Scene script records
------------------------------------------------

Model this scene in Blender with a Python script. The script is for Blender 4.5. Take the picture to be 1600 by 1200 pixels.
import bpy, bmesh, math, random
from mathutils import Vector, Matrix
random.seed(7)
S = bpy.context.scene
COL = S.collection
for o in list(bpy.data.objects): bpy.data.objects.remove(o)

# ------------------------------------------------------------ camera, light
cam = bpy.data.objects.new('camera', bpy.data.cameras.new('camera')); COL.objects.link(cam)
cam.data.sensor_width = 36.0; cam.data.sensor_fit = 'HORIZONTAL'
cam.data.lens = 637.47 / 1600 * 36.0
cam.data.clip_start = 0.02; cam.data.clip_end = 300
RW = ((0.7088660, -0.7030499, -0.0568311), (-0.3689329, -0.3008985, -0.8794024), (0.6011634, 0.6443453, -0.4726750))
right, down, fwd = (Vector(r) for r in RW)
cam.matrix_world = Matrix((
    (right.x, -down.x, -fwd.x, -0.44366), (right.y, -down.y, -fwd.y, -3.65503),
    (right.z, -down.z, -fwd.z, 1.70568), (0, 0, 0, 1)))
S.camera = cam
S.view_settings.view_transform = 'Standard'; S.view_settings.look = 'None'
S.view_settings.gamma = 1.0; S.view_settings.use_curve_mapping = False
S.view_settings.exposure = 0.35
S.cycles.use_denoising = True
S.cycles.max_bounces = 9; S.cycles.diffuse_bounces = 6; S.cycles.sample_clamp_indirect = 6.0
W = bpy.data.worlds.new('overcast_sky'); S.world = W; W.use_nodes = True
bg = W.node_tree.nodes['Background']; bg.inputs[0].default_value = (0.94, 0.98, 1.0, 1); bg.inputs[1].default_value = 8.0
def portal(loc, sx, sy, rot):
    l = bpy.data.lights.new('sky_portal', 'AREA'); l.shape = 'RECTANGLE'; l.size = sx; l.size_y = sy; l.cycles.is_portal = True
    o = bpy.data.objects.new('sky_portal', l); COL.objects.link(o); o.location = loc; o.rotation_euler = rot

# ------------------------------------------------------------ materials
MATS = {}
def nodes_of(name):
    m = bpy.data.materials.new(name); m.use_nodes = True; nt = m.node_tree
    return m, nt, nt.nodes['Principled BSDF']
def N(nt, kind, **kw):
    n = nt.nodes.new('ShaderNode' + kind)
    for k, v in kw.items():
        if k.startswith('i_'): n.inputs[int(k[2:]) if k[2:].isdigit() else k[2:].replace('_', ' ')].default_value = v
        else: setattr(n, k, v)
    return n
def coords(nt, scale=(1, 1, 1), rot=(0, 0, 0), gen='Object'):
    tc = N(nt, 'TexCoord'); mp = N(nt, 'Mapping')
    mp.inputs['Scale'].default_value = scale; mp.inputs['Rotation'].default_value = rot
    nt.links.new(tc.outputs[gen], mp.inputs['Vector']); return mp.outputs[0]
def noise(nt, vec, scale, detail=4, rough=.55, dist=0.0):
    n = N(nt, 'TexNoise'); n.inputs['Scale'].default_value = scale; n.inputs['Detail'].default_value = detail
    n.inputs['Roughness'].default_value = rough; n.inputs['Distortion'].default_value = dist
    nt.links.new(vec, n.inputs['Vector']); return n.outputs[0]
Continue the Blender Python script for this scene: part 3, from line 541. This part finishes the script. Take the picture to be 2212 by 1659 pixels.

------------------------------------------------

— Task statement —
Track down every line holding the string "Blender" and copy it.

— Response —
Model this scene in Blender with a Python script. The script is for Blender 4.5. Take the picture to be 1600 by 1200 pixels.
Continue the Blender Python script for this scene: part 3, from line 541. This part finishes the script. Take the picture to be 2212 by 1659 pixels.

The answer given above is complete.